Key highlights from the management commentary

* Buoyed by GST rate cuts, retail sales during the festive period (22nd Sep to 31st Oct’25) have been very strong, with MSIL recording 400k units, up sharply from 211k units YoY. Within this, small cars contributed about 250k units, reflecting 100% YoY growth.

* MSIL has also seen strong bookings in the festive period. Total bookings reached 500k units compared to 350k units YoY. Outstanding bookings currently stand at ~200k units.

* For 2HFY26 and beyond, management expects the overall PV industry to grow about 6% YoY, while the small-car segment is projected to grow by around 10% YoY (on a small base).

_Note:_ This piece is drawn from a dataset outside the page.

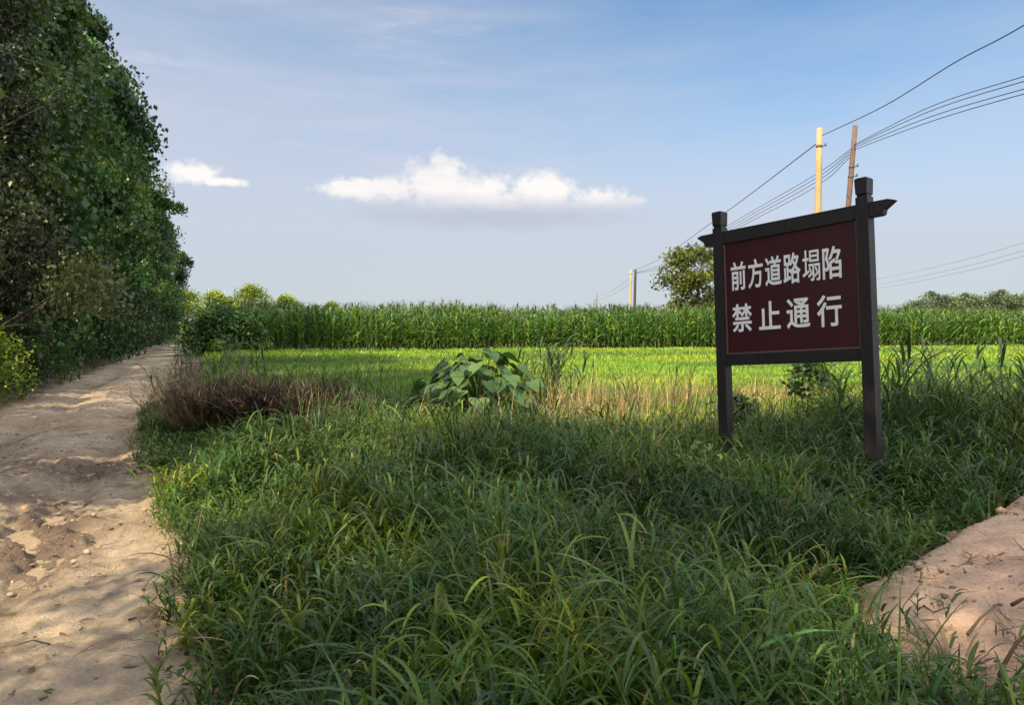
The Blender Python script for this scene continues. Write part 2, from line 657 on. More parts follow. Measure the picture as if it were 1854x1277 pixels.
def build_ground():
    xs, ys = axis(-8, 7, 0.07, 4000, 55), axis(0.5, 15, 0.07, 4000, 60)
    X, Y = np.meshgrid(xs, ys, indexing='ij')
    Z = ground_z(X, Y)
    k = sm(fbm(X, Y, 1.2, 4, 8), -0.5, 0.6)[..., None]
    col = np.array([0.050, 0.040, 0.026]) * (1 - k) + np.array([0.085, 0.070, 0.045]) * k
    rd = sm(road_d(X, Y), -0.45, 0.05)[..., None]
    col = col * (1 - rd) + np.array([0.27, 0.21, 0.15]) * rd
    far = sm(np.hypot(X, Y), 55, 90)[..., None]
    col = col * (1 - far) + np.array([0.09, 0.13, 0.03]) * far
    tag(grid_obj('ground', X, Y, Z, M_SOIL, col), kind='structure')


def road_surface(x, y):
    t = T_of(x, y)
    z = base_z(x, y) - 0.015
    near = 1 - sm(y, 18, 40)
    for t0, w, d in ((-1.15, 0.20, 0.06), (-2.65, 0.22, 0.06), (-1.9, 0.3, -0.03)):
        z = z - d * np.exp(-((t - t0 - 0.10 * fbm(y, y * 0, 3.0, 2, 40)) / w) ** 2) * near
    # churned muddy stretch
    mud = np.exp(-((t + 1.25) / 0.60) ** 2) * sm(y, 3.9, 4.9) * (1 - sm(y, 7.8, 9.3))
    mud = mud * sm(fbm(x, y, 1.1, 3, 44), -0.55, 0.25)
    ridge = 1 - 2 * np.abs(fbm(t * 2.2, y, 0.75, 4, 50))
    ridge2 = fbm(t * 1.6, y, 0.22, 4, 53, 0.6)
    z = z + mud * (0.085 * ridge + 0.095 * ridge2 - 0.09)
    z = z + (0.034 * fbm(x, y, 0.55, 5, 60, 0.62) + 0.014 * fbm(t * 3, y, 0.16, 3, 66)) * near
    z = z + (0.010 + 0.035 * mud) * fbm(x, y, 0.09, 3, 68, 0.6) * near
    # tread marks
    tread = np.sin(y * 2 * np.pi / 0.11 + t * 14) * np.exp(-((t + 0.72) / 0.12) ** 2) * sm(fbm(x, y, 1.5, 2, 70), 0.0, 0.5)
    z = z + 0.010 * tread * (1 - sm(y, 7, 9))
    edge = 1 - sm(np.minimum(t + 3.95, 0.50 - t), 0.0, 0.25)
    z = z + 0.09 * sm(t, -0.35, 0.25) * (1 - sm(y, 18, 30)) * 0 + 0.02 * sm(-t, 3.4, 3.9)
    return z - 0.22 * edge, mud * sm(ridge + ridge2, -0.3, 0.9) + 0.35 * mud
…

* MSIL expects to exceed its FY26 export guidance of 400k units, having already exported over 200,000 units in 1HFY26.

* Management reiterated that reaching a 50% market share in PVs remains its long-term objective. MSIL earmarked eight new SUV launches until 2031 (excluding Victoris), which will help the company move towards this target. Further, it would also be working to achieve a 10% EBIT margin in the long run, which is Suzuki Motor Corporation’s guidance for the whole group as well.

Valuation and view

* The GST rate cut has helped revive small car demand as vehicles are now much more affordable for price conscious consumers. This coupled with the launch of the new Victoris, as well as the e-Vitara, is likely to help drive market share gains for MSIL from here on.

* Also, the company anticipates exceeding its exports growth guidance of 400k units (+20% growth YoY) in FY26. Further, any favorable policy for hybrids by the government may drive a re-rating, as MSIL would be the key beneficiary of the same.

* Overall, we expect MSIL to deliver a 17.5% earnings CAGR over FY25-28E, driven by new launches and strong export growth. Reiterate BUY with a TP of INR18,712, valued at 28x Sep’27E EPS.